Далее минуем шокирующие, неподражаемые, архисмелые, невообразимые для поэзии той эпохи подробности разложения и переходим к последнему четверостишию, которое венчает стихотворение, и где согласно традиции середины 19-го века должно совершаться поэтическое открытие. Вот как прочитали его пятеро наших переводчиков:
Так скажите ж червям, что сползутся в свой срок
Пожирать ваши ласки на тризне ужасной
Что я душу любви моей мертвой сберег,
Образ пери нетленно-прекрасный!
(П.Якубович)
Но ты скажи червям, когда без сожаленья
Они тебя пожрут лобзанием своим
Что лик моей любви, распавшейся из тленья,
Воздвигну я навек нетленным и святым!
(Л.Кобылинский)
Скажите же червям, когда начнут, целуя,
Вас пожирать во тьме сырой,
Что тленной красоты - навеки сберегу я
И форму, и бессмертный строй!
(В. Левик)
Скажите же червям, что страстно иссосут
Ваш облик, как огонь поленья,
Что я сберег векам и душу и сосуд
Моей любви, добычи тленья!
(И. Бабицкий)
Когда голодный червь вопьется поцелуем,
Скажи нахлебнику могил,
Что я от гибели, которой не минуем,
Твое дыханье сохранил.
(А. Гелескул)
И снова подстрочник:
Итак, моя краса! Скажите паразитам
Которые, целуя, вас сожрут
Что я сохранил форму и божественную сущность
Моих истлевших страстей!
(Alors, o ma beaute! dites a la vermine
Qui vous mangera de baisers,
Que j'ai garde la forme et l'essence divine
De mes amours decomposes!)
И опять наши переводчики, имея одну и ту же заготовку, делают с ней, что кому вздумается. Тут и "образ пери нетленно-прекрасный", и "лик моей любви, распавшейся из тленья", и "тленная красота", и "бессмертный строй(?)", и "дыханье сохранил", и навязчивые "навек", "навеки", "векам", и прочие домыслы!

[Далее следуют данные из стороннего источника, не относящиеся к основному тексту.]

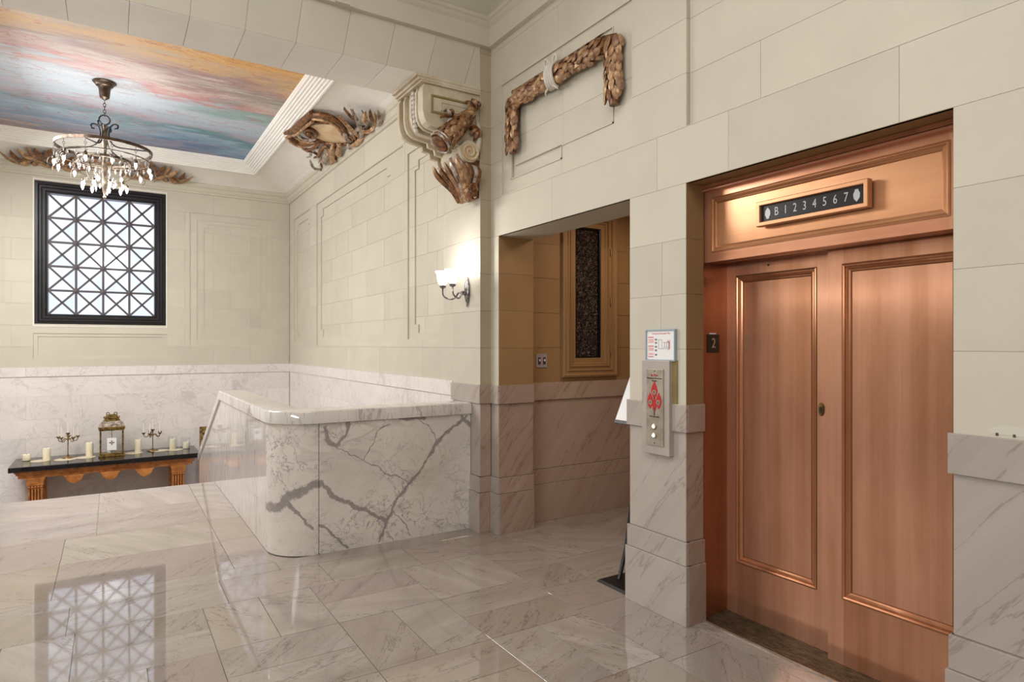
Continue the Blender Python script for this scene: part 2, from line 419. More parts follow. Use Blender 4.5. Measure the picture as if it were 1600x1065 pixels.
def mural():
    k = NM('ceiling_mural'); tc = k.n('ShaderNodeTexCoord'); sp = k.n('ShaderNodeSeparateXYZ'); k.l(tc.outputs['Object'], sp.inputs[0])
    mp = k.n('ShaderNodeMapping'); mp.inputs['Scale'].default_value = (0.42, 1.5, 1); mp.inputs['Rotation'].default_value = (0, 0, 0.10)
    k.l(tc.outputs['Object'], mp.inputs[0])
    mf = k.n('ShaderNodeMapping'); mf.inputs['Scale'].default_value = (1.6, 9.0, 1); mf.inputs['Rotation'].default_value = (0, 0, 0.14)
    k.l(tc.outputs['Object'], mf.inputs[0])
    n1 = k.noise(mp.outputs[0], 1.3, 5, 0.55, 0.6); n2 = k.noise(mf.outputs[0], 1.0, 7, 0.7, 0.4); n3 = k.noise(tc.outputs['Object'], 38, 4, 0.7)
    # position along the hall, bent by the brush strokes
    y = k.math('ADD', sp.outputs[1], k.math('MULTIPLY', k.math('SUBTRACT', n1, 0.5), 1.7))
    y = k.math('ADD', y, k.math('MULTIPLY', k.math('SUBTRACT', n2, 0.5), 1.0))
    y = k.math('ADD', y, k.math('MULTIPLY', sp.outputs[0], -0.22))
    t = k.math('DIVIDE', k.math('SUBTRACT', y, 5.7), 4.4)
    S = [(5.7, 226, 176, 112), (6.5, 232, 184, 116), (6.8, 214, 180, 140), (7.1, 168, 140, 140), (7.35, 206, 190, 182), (7.55, 196, 140, 140),
         (7.68, 176, 182, 194), (7.95, 190, 202, 216), (8.35, 172, 192, 210), (8.62, 176, 168, 188), (8.9, 92, 140, 158), (9.15, 150, 182, 206), (9.45, 88, 132, 174), (9.7, 150, 150, 176), (9.9, 84, 122, 160), (10.1, 150, 108, 104)]
    A = k.ramp(t, [((a-5.7)/4.4, srgb(r, g, b)) for a, r, g, b in S])
    # teal and green drift on the right-hand side
    g = k.math('MULTIPLY', k.ramp(n1, [(0.46, (0, 0, 0)), (0.56, (1, 1, 1))]), k.math('MULTIPLY', k.ramp(sp.outputs[0], [(0.35, (0, 0, 0)), (1.0, (1, 1, 1))]), k.ramp(k.math('DIVIDE', sp.outputs[1], 10.0), [(0.72, (0, 0, 0)), (0.77, (1, 1, 1)), (0.86, (1, 1, 1)), (0.92, (0, 0, 0))])))
    A = k.mix(k.math('MULTIPLY', g, 0.55), A, srgb(112, 160, 146))
    w = k.ramp(n2, [(0.52, (0, 0, 0)), (0.72, (1, 1, 1))])
    A = k.mix(k.math('MULTIPLY', w, 0.55), A, srgb(222, 226, 230))
    A = k.mix(k.math('MULTIPLY', k.ramp(sp.outputs[0], [(0.0, (0.35,)*3), (0.9, (0, 0, 0))]), k.ramp(n3, [(0.4, (0.4,)*3), (0.6, (1, 1, 1))])), A, srgb(214, 216, 218))
    rr = k.vein(k.noise(mp.outputs[0], 1.9, 6, 0.6, 0.8), 0.012, 0.2, 0.46)
    A = k.mix(k.math('MULTIPLY', rr, 0.45), A, srgb(186, 96, 84))
    A = k.mix(k.math('MULTIPLY', k.ramp(n3, [(0.42, (0, 0, 0)), (0.62, (1, 1, 1))]), 0.2), A, srgb(120, 118, 128))
    k.col(A); k.bump(n3, 0.35, 0.004); M['ceiling_mural'] = k.set(0.75)


mural()


# ------------------------------------------------------------------ mesh helpers
class MB:
    def __init__(s): s.v = []; s.f = []

    def add(s, vs, fs):
        o = len(s.v); s.v += [tuple(p) for p in vs]; s.f += [tuple(i+o for i in f) for f in fs]; return s

    def box(s, x0, x1, y0, y1, z0, z1):
        x0, x1 = sorted((x0, x1)); y0, y1 = sorted((y0, y1)); z0, z1 = sorted((z0, z1))
        return s.add([(x0, y0, z0), (x1, y0, z0), (x1, y1, z0), (x0, y1, z0), (x0, y0, z1), (x1, y0, z1), (x1, y1, z1), (x0, y1, z1)],
                     [(3, 2, 1, 0), (4, 5, 6, 7), (0, 1, 5, 4), (1, 2, 6, 5), (2, 3, 7, 6), (3, 0, 4, 7)])

    def hexa(s, lo, hi):
        """bottom quad and top quad, matching order"""
        n = len(lo)
        return s.add(list(lo)+list(hi), [tuple(range(n-1, -1, -1)), tuple(range(n, 2*n))]+[(i, (i+1) % n, n+(i+1) % n, n+i) for i in range(n)])

    def prism(s, pts, fn, d0, d1):
        """2D outline pts mapped by fn(a, b, depth)"""
        return s.hexa([fn(a, b, d0) for a, b in pts], [fn(a, b, d1) for a, b in pts])

    def tube(s, pts, r, n=8, cap=True, flat=1.0, up=None):
        pts = [Vector(p) for p in pts]; rs = r if isinstance(r, (list, tuple)) else [r]*len(pts)
        rings = []; prev = None
        for i, p in enumerate(pts):
            t = (pts[min(i+1, len(pts)-1)]-pts[max(i-1, 0)])
            if t.length < 1e-9: t = Vector((0, 0, 1))
            t.normalize()
            if prev is None:
                a = Vector(up) if up else (Vector((0, 0, 1)) if abs(t.z) < 0.9 else Vector((1, 0, 0)))
            else: a = prev
            u = (a - t*a.dot(t))
            if u.length < 1e-6: u = t.orthogonal()
            u.normalize(); w = t.cross(u); prev = u
            rings.append([p+u*(math.cos(2*PI*k/n)*rs[i]*flat)+w*(math.sin(2*PI*k/n)*rs[i]) for k in range(n)])
        vs = [q for r_ in rings for q in r_]; fs = []
        for i in range(len(rings)-1):
            for k in range(n): fs.append((i*n+k, i*n+(k+1) % n, (i+1)*n+(k+1) % n, (i+1)*n+k))
        if cap: fs += [tuple(range(n-1, -1, -1)), tuple((len(rings)-1)*n+k for k in range(n))]
        return s.add(vs, fs)

    def lathe(s, prof, n=16, c=(0, 0, 0), axis='z', sx=1.0, sy=1.0):
        vs = []; fs = []
        for r, z in prof:
            for k in range(n):
                a = 2*PI*k/n; x, y = r*math.cos(a)*sx, r*math.sin(a)*sy
                if axis == 'z': p = (c[0]+x, c[1]+y, c[2]+z)
                elif axis == 'y': p = (c[0]+x, c[1]+z, c[2]+y)
                else: p = (c[0]+z, c[1]+x, c[2]+y)
                vs.append(p)
        for i in range(len(prof)-1):
            for k in range(n): fs.append((i*n+k, i*n+(k+1) % n, (i+1)*n+(k+1) % n, (i+1)*n+k))
        fs += [tuple(range(n-1, -1, -1)), tuple((len(prof)-1)*n+k for k in range(n))]
        return s.add(vs, fs)

    def sphere(s, c, r, n=8, m=6, sz=1.0):
        return s.lathe([(max(r*math.sin(PI*i/m), r*0.02), -r*sz*math.cos(PI*i/m)) for i in range(m+1)], n, c)

    def torus(s, c, R, r, axis='z', n=24, m=8, a0=0, a1=2*PI, rz=None):
        pts = []
        full = abs(a1-a0-2*PI) < 1e-6
        cnt = n+1 if not full else n
        vs = []; fs = []
        for i in range(cnt):
            a = a0+(a1-a0)*i/n
            for j in range(m):
                b = 2*PI*j/m; q = R+r*math.cos(b); h = (rz or r)*math.sin(b)
                x, y = q*math.cos(a), q*math.sin(a)
                p = {'z': (x, y, h), 'y': (x, h, y), 'x': (h, x, y)}[axis]
                vs.append((c[0]+p[0], c[1]+p[1], c[2]+p[2]))
        for i in range(n if full else n):
            for j in range(m):
                i2 = (i+1) % cnt
                fs.append((i*m+j, i*m+(j+1) % m, i2*m+(j+1) % m, i2*m+j))
        return s.add(vs, fs)

    def build(s, name, mat, parent=None, smooth=False, loc=None, bevel=0, **props):
        me = bpy.data.meshes.new(name); me.from_pydata(s.v, [], s.f)
        bm = bmesh.new(); bm.from_mesh(me); bmesh.ops.recalc_face_normals(bm, faces=bm.faces)
        if bevel:
            ed = [e for e in bm.edges if e.is_manifold and e.calc_face_angle(0) > 0.6]
            bmesh.ops.bevel(bm, geom=ed, offset=bevel, segments=2, affect='EDGES', profile=0.6)
        bm.to_mesh(me); bm.free()
        if smooth:
            for p in me.polygons: p.use_smooth = True
            try: me.set_sharp_from_angle(angle=math.radians(38))
            except Exception: pass
        me.materials.append(M[mat])
        o = bpy.data.objects.new(name, me); COL.objects.link(o)
        if parent: o.parent = parent
        if loc: o.location = loc
        for k_, v_ in props.items(): o[k_] = v_
        return o


def struct(name, mb=None, mat='limestone_paint', label=None, cat=None, **kw):
    if mb: o = mb.build(name, mat, **kw)
    else: o = bpy.data.objects.new(name, None); COL.objects.link(o)
    o['kind'] = 'structure'
    if label: o['label'] = label
    if cat: o['category'] = cat
    return o


def thing(name, label, cat, loc=(0, 0, 0), rz=0, group=None):
    o = bpy.data.objects.new(name, None); COL.objects.link(o); o.location = loc; o.rotation_euler = (0, 0, rz)
    o['label'] = label; o['category'] = cat
    if group: o['group'] = group
    return o


def copy_tree(o, parent=None):
    c = o.copy(); COL.objects.link(c); c.parent = parent
    for ch in list(o.children): copy_tree(ch, c)
    return c


# wall frames: fn(a, z, depth) -> world point, depth counted outward from the finished face
def FX(x, sgn=-1): return lambda a, z, d: (x+sgn*d, a, z)
def FY(y, sgn=-1): return lambda a, z, d: (a, y+sgn*d, z)


def fbox(mb, fr, a0, a1, z0, z1, d0, d1):
    p = fr(a0, z0, d0); q = fr(a1, z1, d1); return mb.box(p[0], q[0], p[1], q[1], p[2], q[2])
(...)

По моему мнению, не дело переводчика толковать и переводить смыслы. Его дело - по мере сил сохранять лексику оригинала, и если это сделано, то смысл сам проступит на поверхность, как переводная картинка. Вот вариант моего перевода:
Итак, моя краса, пусть знает червь сосущий,
Чьи губы вас сожрут впотьмах,
Что сохранил я вид и свет от Бога сущий
Моих страстей, истлевших в прах!
Таким образом, у нас нет оснований думать, что "поэт, обращаясь к своей возлюбленной, говорит о том, что и ей суждено истлеть в земле, но она останется в его стихах и силой его дара избежит забвения". На самом деле поэт эгоистичен и неучтив и мало того что, поручая своей спутнице передать его мнение червям, рассчитывает очутиться "впотьмах" позже нее, так еще и намерен сохранить не суть и облик чьей-то посторонней плоти, а форму и божественную суть только своих собственных страстей. Именно такие бесцеремонные откровения, как это и придают "Цветам зла" их неповторимый, вызывающе-дерзкий аромат.
Не напрашивается ли из приведенного примера вывод, что очень часто, читая переводы стихов и прозы, мы вынуждены принимать за художественную истину то, что на самом деле таковой не является?